Yeah.....sure....lifelong house arrest for Galileo, burned at a stake for Giordano Bruno...Darwin...even Copernicus....my what a light the church was for all researcher and truth seeker! :):):)
Lifelong house arrest for Galileo for having directly and publicly insulted the Pope, not for being a scientist. His celestial orbit theory wasn't even the right one. He believed in the perfect circular orbit, as opposed to Copernicus' elliptical. Further, his punishment was really extremely light given the times. Hell, they even provided him with servants.
Please do feel free to tell us all the injustices suffered by these scientists, particularly Copernicus, and under what charges and for what reasons (my net is screwing with me, so I can't kill that one directly). Because last I checked, Copernicus had his book published through his friend the Bishop, dedicated it to the Pope, and died an old man, peacefully, in his bed. Of a stroke.
From what I recall of Bruno, he was the only scientist to ever have been killed during the Inquisition, probably more because he was a Pantheist than a scientist, seeing as the Church funded and supported scientific advancements on a regular basis. Unless I'm thinking of someone else, I'm not particularly sure.
And do share with us the extreme horrors inflicted upon Charles Darwin, other than the naming of the Darwin Award.
Listening to you Kaz one could wonder what the infamous Inquisition was for if all were so happy together...
You do know the Inquisition only had authority over proclaimed Christians, right?
The politics of the time mandated, through no extraordinary majoritarian discriminatory policy, certain privileges available for Christians that were not for other religious groups. The purpose was to determine the actual Christianity of people who proclaimed themselves Christians in order to obtain said privileges, as to declare such and continue with other practices and teachings was also common practice in those times. Still not exactly humane
by modern standards, but I'm betting that's not what you thought it was either.
On the other hand, you could tell me about Jews living in Polish lands, Poles living in German lands, French living in British lands, and Italians living in Spanish lands on a regular basis being nothing unusual in Middle Ages Europe, sharing as they did a common faith and in many ways identity, whereas one still can't get various regional ethnicities in Africa to mix today.
Everybody had to...it was not as if the church left the people with much choices.
If they wanted to avoid getting tortured and killed in the name of God (all for their own best of course).
Everybody had to... be a clergyman? Are you serious?

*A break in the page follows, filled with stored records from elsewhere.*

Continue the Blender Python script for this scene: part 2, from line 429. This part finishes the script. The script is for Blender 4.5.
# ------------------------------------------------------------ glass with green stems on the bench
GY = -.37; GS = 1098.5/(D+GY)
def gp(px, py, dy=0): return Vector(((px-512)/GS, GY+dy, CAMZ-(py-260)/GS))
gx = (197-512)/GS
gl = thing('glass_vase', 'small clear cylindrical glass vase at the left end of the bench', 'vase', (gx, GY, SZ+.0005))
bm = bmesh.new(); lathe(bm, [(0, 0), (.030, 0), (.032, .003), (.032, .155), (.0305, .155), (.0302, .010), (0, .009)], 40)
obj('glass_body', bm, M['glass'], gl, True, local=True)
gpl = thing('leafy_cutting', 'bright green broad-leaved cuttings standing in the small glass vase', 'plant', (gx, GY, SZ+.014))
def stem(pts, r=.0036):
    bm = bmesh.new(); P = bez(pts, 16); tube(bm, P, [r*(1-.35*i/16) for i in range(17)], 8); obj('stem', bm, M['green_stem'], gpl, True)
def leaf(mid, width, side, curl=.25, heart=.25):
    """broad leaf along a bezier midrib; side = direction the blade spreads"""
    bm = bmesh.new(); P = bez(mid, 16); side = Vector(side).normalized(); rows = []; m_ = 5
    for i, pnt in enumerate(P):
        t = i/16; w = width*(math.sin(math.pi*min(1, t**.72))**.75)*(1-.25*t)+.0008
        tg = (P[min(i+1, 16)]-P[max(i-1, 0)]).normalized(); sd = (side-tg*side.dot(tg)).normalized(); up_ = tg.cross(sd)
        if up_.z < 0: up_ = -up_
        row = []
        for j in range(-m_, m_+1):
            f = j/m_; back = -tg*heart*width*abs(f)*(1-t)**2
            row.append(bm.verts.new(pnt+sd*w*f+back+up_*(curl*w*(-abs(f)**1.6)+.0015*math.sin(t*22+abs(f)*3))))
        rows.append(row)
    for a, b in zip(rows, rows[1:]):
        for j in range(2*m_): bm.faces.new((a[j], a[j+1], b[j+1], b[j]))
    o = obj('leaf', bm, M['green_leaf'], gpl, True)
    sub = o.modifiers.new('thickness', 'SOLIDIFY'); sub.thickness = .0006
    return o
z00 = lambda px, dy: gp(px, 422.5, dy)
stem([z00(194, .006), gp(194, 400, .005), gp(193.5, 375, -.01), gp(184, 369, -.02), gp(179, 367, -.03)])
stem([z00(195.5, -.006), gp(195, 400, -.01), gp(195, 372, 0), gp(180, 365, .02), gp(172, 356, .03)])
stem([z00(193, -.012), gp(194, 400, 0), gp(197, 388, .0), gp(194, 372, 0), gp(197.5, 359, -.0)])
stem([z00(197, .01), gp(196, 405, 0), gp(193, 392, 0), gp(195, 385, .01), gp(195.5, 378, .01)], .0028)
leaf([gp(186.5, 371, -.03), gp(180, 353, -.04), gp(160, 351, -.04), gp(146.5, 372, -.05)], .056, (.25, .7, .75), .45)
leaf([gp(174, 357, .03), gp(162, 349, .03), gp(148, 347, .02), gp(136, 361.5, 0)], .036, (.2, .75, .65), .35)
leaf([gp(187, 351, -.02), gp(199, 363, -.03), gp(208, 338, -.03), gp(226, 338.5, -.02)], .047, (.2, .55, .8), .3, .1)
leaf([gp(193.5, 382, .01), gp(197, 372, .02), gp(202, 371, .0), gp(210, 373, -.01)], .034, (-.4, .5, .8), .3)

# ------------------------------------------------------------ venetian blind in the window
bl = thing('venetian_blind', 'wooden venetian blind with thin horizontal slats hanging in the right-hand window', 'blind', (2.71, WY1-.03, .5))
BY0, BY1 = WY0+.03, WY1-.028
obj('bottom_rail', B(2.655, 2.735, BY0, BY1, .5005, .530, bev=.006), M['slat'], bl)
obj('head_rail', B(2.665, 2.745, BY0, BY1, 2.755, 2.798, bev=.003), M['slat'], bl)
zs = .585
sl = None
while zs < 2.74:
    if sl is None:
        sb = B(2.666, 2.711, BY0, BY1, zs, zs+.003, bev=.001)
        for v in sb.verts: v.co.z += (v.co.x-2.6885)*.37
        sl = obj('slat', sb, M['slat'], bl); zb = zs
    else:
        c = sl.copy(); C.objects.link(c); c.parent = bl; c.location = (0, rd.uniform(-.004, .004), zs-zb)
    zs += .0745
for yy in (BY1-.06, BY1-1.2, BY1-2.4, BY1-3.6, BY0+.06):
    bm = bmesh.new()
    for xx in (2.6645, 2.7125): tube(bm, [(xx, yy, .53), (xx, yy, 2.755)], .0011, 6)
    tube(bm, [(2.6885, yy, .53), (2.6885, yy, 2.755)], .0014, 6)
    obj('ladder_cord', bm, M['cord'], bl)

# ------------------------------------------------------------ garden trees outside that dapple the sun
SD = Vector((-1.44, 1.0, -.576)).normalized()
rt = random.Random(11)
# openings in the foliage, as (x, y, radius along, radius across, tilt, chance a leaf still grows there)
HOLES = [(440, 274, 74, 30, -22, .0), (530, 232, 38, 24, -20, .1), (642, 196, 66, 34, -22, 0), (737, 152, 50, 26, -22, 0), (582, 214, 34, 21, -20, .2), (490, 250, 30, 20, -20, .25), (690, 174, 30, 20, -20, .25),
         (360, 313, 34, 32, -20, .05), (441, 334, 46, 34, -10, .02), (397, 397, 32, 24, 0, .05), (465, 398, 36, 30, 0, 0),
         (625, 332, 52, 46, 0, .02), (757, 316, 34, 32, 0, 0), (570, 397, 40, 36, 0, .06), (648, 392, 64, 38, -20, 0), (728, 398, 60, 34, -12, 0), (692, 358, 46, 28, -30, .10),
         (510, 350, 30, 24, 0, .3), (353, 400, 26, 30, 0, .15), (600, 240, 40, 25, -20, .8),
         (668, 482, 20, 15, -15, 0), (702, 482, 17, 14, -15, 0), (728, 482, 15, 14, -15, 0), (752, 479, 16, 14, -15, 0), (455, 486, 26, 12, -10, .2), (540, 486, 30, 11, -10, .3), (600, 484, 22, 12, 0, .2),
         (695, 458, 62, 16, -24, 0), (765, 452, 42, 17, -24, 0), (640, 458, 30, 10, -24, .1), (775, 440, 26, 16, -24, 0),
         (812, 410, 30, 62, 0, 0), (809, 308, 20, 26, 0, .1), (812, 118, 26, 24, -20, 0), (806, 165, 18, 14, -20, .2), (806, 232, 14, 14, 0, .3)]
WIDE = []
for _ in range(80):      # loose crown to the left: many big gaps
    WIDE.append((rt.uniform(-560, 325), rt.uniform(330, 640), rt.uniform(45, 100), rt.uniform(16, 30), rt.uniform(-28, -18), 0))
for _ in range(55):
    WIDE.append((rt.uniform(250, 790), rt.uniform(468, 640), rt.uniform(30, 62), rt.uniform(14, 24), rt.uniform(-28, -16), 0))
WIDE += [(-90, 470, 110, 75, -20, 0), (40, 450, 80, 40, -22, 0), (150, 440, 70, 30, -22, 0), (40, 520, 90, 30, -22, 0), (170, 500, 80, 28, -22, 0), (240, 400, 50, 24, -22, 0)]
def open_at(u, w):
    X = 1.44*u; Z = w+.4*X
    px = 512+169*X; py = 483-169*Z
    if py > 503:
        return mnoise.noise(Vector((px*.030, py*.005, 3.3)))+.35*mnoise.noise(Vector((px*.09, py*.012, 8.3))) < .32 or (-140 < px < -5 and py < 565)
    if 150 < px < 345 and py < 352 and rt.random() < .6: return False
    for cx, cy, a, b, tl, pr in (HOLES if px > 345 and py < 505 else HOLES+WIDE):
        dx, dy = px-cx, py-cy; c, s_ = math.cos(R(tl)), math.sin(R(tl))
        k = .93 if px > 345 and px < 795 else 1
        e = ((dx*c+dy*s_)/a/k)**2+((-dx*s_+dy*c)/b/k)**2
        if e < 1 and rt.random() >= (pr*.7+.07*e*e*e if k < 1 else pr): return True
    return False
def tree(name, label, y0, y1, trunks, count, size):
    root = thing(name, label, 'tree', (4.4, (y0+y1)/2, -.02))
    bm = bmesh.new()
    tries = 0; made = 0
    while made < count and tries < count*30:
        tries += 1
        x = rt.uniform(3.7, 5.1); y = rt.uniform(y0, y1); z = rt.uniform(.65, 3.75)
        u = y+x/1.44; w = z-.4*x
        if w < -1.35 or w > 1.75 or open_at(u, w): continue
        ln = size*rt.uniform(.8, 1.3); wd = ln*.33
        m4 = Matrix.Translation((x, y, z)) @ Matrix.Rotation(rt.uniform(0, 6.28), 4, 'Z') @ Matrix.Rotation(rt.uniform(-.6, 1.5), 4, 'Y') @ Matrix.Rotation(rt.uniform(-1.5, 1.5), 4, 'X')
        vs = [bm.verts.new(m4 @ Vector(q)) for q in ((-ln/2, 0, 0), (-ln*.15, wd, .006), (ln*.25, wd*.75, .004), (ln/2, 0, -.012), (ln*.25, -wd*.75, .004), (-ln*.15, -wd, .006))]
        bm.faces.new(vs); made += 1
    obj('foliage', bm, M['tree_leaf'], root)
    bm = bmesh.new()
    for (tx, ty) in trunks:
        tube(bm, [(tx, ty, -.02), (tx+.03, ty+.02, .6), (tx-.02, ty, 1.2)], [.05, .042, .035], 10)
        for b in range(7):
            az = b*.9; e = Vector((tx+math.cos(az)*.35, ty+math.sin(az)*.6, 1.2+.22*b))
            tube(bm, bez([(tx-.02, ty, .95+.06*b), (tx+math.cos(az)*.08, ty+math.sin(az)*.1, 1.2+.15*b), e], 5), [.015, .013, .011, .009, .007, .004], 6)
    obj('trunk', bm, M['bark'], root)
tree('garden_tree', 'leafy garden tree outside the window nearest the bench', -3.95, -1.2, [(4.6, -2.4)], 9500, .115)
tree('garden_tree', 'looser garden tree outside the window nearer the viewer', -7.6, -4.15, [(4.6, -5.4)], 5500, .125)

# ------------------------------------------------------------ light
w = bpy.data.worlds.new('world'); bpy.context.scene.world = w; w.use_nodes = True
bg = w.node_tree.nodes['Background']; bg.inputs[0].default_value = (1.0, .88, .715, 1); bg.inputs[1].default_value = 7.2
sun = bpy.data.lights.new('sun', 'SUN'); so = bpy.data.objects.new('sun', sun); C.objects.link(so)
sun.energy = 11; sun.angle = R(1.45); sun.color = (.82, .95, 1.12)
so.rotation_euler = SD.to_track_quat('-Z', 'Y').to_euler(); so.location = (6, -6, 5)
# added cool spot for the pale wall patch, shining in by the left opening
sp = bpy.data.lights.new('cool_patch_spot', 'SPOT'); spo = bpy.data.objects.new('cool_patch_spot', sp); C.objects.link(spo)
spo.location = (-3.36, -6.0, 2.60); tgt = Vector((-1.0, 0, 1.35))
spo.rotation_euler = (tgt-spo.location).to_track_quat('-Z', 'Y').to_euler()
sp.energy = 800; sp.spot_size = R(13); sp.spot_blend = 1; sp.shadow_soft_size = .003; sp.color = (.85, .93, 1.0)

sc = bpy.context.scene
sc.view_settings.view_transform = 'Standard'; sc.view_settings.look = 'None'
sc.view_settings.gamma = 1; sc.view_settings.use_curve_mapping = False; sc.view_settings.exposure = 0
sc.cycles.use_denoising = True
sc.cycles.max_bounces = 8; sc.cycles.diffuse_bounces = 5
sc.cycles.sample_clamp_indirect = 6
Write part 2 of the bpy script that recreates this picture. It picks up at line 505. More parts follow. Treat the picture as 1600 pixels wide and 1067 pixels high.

And everyone that wasn't a clergyman was tortured and killed?
Or even nearly everybody?
Or even a majority?
Or even a significant minority?
Let's not kid ourselves, here. You can't claim that Copernicus became a clergyman because he was afraid of being tortured and killed otherwise. Seriously. It doesn't work. And whatever that source you quoted, you should stop reading it, because the person who wrote it was apparently retarded. "Feared for their lives", indeed!